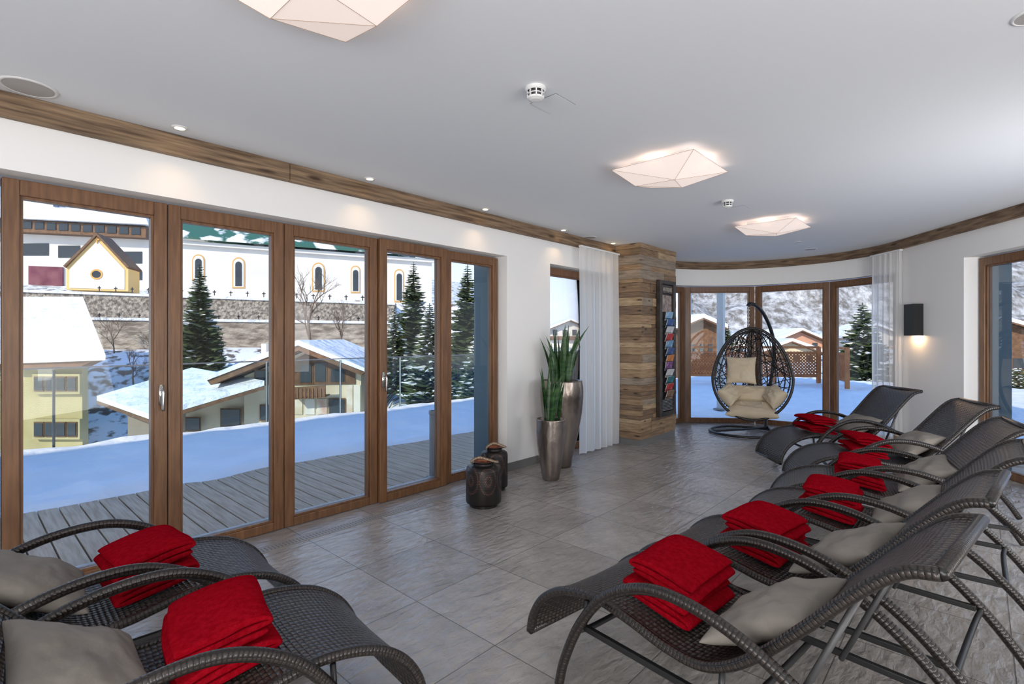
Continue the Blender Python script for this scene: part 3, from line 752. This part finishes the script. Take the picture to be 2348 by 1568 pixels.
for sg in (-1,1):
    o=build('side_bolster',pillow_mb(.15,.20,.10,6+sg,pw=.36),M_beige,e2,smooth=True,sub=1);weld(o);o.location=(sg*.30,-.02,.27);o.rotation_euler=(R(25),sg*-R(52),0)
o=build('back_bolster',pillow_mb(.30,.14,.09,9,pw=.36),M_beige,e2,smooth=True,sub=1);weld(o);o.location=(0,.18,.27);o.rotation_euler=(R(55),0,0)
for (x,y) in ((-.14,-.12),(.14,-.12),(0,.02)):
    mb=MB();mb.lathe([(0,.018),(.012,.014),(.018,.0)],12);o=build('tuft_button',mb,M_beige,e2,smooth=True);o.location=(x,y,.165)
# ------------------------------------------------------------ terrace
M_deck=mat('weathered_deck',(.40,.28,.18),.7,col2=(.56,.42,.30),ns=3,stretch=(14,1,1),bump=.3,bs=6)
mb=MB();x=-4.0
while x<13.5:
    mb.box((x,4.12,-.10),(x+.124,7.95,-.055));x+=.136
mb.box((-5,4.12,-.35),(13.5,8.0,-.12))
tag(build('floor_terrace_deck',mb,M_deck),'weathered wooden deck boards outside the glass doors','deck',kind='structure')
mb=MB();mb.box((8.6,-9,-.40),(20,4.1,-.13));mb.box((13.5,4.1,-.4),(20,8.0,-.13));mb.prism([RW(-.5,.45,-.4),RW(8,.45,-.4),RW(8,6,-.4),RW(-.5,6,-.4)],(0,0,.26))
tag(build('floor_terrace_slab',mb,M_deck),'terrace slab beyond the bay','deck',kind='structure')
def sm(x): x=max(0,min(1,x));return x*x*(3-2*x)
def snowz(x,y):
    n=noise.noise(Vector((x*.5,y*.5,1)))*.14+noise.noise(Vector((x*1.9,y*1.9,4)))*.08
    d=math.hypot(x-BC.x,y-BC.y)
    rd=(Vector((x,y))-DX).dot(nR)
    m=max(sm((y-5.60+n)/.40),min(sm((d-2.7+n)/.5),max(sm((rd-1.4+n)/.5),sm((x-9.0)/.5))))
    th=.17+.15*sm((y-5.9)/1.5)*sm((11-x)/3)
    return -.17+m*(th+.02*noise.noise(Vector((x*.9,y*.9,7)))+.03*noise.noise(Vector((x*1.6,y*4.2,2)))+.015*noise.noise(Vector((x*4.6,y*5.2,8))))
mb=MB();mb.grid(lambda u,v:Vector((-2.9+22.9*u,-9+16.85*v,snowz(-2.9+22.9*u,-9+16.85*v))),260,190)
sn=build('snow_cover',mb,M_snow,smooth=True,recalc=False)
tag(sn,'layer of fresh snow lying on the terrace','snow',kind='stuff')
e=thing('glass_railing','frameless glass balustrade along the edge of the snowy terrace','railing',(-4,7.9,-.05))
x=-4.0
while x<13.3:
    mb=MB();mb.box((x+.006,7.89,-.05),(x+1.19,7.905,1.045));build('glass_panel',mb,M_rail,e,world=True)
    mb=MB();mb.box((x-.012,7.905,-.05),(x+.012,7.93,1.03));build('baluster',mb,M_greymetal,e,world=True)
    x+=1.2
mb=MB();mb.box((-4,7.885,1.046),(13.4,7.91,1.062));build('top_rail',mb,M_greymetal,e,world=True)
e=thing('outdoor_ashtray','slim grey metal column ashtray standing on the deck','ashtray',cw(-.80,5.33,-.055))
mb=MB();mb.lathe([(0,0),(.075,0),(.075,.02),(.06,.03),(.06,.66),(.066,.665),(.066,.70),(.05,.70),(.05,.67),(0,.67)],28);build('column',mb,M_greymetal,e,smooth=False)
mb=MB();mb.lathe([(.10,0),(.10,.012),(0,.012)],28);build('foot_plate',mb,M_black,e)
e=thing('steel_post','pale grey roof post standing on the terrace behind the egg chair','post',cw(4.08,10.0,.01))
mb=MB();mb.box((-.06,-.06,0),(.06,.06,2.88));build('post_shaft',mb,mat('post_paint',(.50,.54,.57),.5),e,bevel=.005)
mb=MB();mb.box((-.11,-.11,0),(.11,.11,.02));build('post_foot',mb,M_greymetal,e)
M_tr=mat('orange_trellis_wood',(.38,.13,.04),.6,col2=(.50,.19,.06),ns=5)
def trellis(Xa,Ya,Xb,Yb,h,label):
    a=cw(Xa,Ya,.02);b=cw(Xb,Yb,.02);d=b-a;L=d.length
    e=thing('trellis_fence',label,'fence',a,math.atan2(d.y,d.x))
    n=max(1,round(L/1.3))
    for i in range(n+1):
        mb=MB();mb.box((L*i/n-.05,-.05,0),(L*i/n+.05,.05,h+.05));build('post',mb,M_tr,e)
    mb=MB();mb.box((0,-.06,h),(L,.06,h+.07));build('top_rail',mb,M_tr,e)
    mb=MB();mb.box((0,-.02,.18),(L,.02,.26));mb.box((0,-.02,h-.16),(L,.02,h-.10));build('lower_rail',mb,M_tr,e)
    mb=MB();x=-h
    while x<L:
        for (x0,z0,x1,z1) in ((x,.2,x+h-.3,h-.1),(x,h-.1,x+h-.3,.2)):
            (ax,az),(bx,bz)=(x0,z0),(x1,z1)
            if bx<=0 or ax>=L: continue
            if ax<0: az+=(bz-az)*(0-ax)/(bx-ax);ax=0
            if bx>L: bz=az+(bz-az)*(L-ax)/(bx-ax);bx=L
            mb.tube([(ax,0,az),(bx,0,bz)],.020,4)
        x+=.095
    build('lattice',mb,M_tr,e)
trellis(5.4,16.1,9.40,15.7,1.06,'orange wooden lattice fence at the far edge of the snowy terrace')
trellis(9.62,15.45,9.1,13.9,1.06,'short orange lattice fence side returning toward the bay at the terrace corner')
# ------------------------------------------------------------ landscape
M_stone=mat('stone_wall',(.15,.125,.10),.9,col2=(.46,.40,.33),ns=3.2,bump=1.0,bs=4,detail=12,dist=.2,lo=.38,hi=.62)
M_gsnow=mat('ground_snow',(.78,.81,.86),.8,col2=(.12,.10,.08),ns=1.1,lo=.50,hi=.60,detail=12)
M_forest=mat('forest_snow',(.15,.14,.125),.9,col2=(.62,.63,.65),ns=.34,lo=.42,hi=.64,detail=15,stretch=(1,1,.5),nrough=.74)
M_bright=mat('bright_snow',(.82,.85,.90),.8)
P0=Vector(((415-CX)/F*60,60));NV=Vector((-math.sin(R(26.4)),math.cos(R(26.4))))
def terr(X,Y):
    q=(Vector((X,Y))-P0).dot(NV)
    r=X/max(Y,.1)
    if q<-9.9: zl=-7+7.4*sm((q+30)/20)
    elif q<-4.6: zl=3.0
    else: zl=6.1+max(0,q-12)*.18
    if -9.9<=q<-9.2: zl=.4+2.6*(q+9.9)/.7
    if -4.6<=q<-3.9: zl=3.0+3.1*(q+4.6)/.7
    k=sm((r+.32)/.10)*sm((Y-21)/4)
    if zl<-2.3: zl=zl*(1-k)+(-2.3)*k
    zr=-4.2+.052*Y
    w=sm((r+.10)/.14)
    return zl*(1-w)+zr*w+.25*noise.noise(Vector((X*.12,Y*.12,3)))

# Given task
Transcribe each line above verbatim, with the pictures left out.

# Response below
Continue the Blender Python script for this scene: part 3, from line 752. This part finishes the script. Take the picture to be 2348 by 1568 pixels.
for sg in (-1,1):
    o=build('side_bolster',pillow_mb(.15,.20,.10,6+sg,pw=.36),M_beige,e2,smooth=True,sub=1);weld(o);o.location=(sg*.30,-.02,.27);o.rotation_euler=(R(25),sg*-R(52),0)
o=build('back_bolster',pillow_mb(.30,.14,.09,9,pw=.36),M_beige,e2,smooth=True,sub=1);weld(o);o.location=(0,.18,.27);o.rotation_euler=(R(55),0,0)
for (x,y) in ((-.14,-.12),(.14,-.12),(0,.02)):
    mb=MB();mb.lathe([(0,.018),(.012,.014),(.018,.0)],12);o=build('tuft_button',mb,M_beige,e2,smooth=True);o.location=(x,y,.165)
# ------------------------------------------------------------ terrace
M_deck=mat('weathered_deck',(.40,.28,.18),.7,col2=(.56,.42,.30),ns=3,stretch=(14,1,1),bump=.3,bs=6)
mb=MB();x=-4.0
while x<13.5:
    mb.box((x,4.12,-.10),(x+.124,7.95,-.055));x+=.136
mb.box((-5,4.12,-.35),(13.5,8.0,-.12))
tag(build('floor_terrace_deck',mb,M_deck),'weathered wooden deck boards outside the glass doors','deck',kind='structure')
mb=MB();mb.box((8.6,-9,-.40),(20,4.1,-.13));mb.box((13.5,4.1,-.4),(20,8.0,-.13));mb.prism([RW(-.5,.45,-.4),RW(8,.45,-.4),RW(8,6,-.4),RW(-.5,6,-.4)],(0,0,.26))
tag(build('floor_terrace_slab',mb,M_deck),'terrace slab beyond the bay','deck',kind='structure')
def sm(x): x=max(0,min(1,x));return x*x*(3-2*x)
def snowz(x,y):
    n=noise.noise(Vector((x*.5,y*.5,1)))*.14+noise.noise(Vector((x*1.9,y*1.9,4)))*.08
    d=math.hypot(x-BC.x,y-BC.y)
    rd=(Vector((x,y))-DX).dot(nR)
    m=max(sm((y-5.60+n)/.40),min(sm((d-2.7+n)/.5),max(sm((rd-1.4+n)/.5),sm((x-9.0)/.5))))
    th=.17+.15*sm((y-5.9)/1.5)*sm((11-x)/3)
    return -.17+m*(th+.02*noise.noise(Vector((x*.9,y*.9,7)))+.03*noise.noise(Vector((x*1.6,y*4.2,2)))+.015*noise.noise(Vector((x*4.6,y*5.2,8))))
mb=MB();mb.grid(lambda u,v:Vector((-2.9+22.9*u,-9+16.85*v,snowz(-2.9+22.9*u,-9+16.85*v))),260,190)
sn=build('snow_cover',mb,M_snow,smooth=True,recalc=False)
tag(sn,'layer of fresh snow lying on the terrace','snow',kind='stuff')
e=thing('glass_railing','frameless glass balustrade along the edge of the snowy terrace','railing',(-4,7.9,-.05))
x=-4.0
while x<13.3:
    mb=MB();mb.box((x+.006,7.89,-.05),(x+1.19,7.905,1.045));build('glass_panel',mb,M_rail,e,world=True)
    mb=MB();mb.box((x-.012,7.905,-.05),(x+.012,7.93,1.03));build('baluster',mb,M_greymetal,e,world=True)
    x+=1.2
mb=MB();mb.box((-4,7.885,1.046),(13.4,7.91,1.062));build('top_rail',mb,M_greymetal,e,world=True)
e=thing('outdoor_ashtray','slim grey metal column ashtray standing on the deck','ashtray',cw(-.80,5.33,-.055))
mb=MB();mb.lathe([(0,0),(.075,0),(.075,.02),(.06,.03),(.06,.66),(.066,.665),(.066,.70),(.05,.70),(.05,.67),(0,.67)],28);build('column',mb,M_greymetal,e,smooth=False)
mb=MB();mb.lathe([(.10,0),(.10,.012),(0,.012)],28);build('foot_plate',mb,M_black,e)
e=thing('steel_post','pale grey roof post standing on the terrace behind the egg chair','post',cw(4.08,10.0,.01))
mb=MB();mb.box((-.06,-.06,0),(.06,.06,2.88));build('post_shaft',mb,mat('post_paint',(.50,.54,.57),.5),e,bevel=.005)
mb=MB();mb.box((-.11,-.11,0),(.11,.11,.02));build('post_foot',mb,M_greymetal,e)
M_tr=mat('orange_trellis_wood',(.38,.13,.04),.6,col2=(.50,.19,.06),ns=5)
def trellis(Xa,Ya,Xb,Yb,h,label):
    a=cw(Xa,Ya,.02);b=cw(Xb,Yb,.02);d=b-a;L=d.length
    e=thing('trellis_fence',label,'fence',a,math.atan2(d.y,d.x))
    n=max(1,round(L/1.3))
    for i in range(n+1):
        mb=MB();mb.box((L*i/n-.05,-.05,0),(L*i/n+.05,.05,h+.05));build('post',mb,M_tr,e)
    mb=MB();mb.box((0,-.06,h),(L,.06,h+.07));build('top_rail',mb,M_tr,e)
    mb=MB();mb.box((0,-.02,.18),(L,.02,.26));mb.box((0,-.02,h-.16),(L,.02,h-.10));build('lower_rail',mb,M_tr,e)
    mb=MB();x=-h
    while x<L:
        for (x0,z0,x1,z1) in ((x,.2,x+h-.3,h-.1),(x,h-.1,x+h-.3,.2)):
            (ax,az),(bx,bz)=(x0,z0),(x1,z1)
            if bx<=0 or ax>=L: continue
            if ax<0: az+=(bz-az)*(0-ax)/(bx-ax);ax=0
            if bx>L: bz=az+(bz-az)*(L-ax)/(bx-ax);bx=L
            mb.tube([(ax,0,az),(bx,0,bz)],.020,4)
        x+=.095
    build('lattice',mb,M_tr,e)
trellis(5.4,16.1,9.40,15.7,1.06,'orange wooden lattice fence at the far edge of the snowy terrace')
trellis(9.62,15.45,9.1,13.9,1.06,'short orange lattice fence side returning toward the bay at the terrace corner')
# ------------------------------------------------------------ landscape
M_stone=mat('stone_wall',(.15,.125,.10),.9,col2=(.46,.40,.33),ns=3.2,bump=1.0,bs=4,detail=12,dist=.2,lo=.38,hi=.62)
M_gsnow=mat('ground_snow',(.78,.81,.86),.8,col2=(.12,.10,.08),ns=1.1,lo=.50,hi=.60,detail=12)
M_forest=mat('forest_snow',(.15,.14,.125),.9,col2=(.62,.63,.65),ns=.34,lo=.42,hi=.64,detail=15,stretch=(1,1,.5),nrough=.74)
M_bright=mat('bright_snow',(.82,.85,.90),.8)
P0=Vector(((415-CX)/F*60,60));NV=Vector((-math.sin(R(26.4)),math.cos(R(26.4))))
def terr(X,Y):
    q=(Vector((X,Y))-P0).dot(NV)
    r=X/max(Y,.1)
    if q<-9.9: zl=-7+7.4*sm((q+30)/20)
    elif q<-4.6: zl=3.0
    else: zl=6.1+max(0,q-12)*.18
    if -9.9<=q<-9.2: zl=.4+2.6*(q+9.9)/.7
    if -4.6<=q<-3.9: zl=3.0+3.1*(q+4.6)/.7
    k=sm((r+.32)/.10)*sm((Y-21)/4)
    if zl<-2.3: zl=zl*(1-k)+(-2.3)*k
    zr=-4.2+.052*Y
    w=sm((r+.10)/.14)
    return zl*(1-w)+zr*w+.25*noise.noise(Vector((X*.12,Y*.12,3)))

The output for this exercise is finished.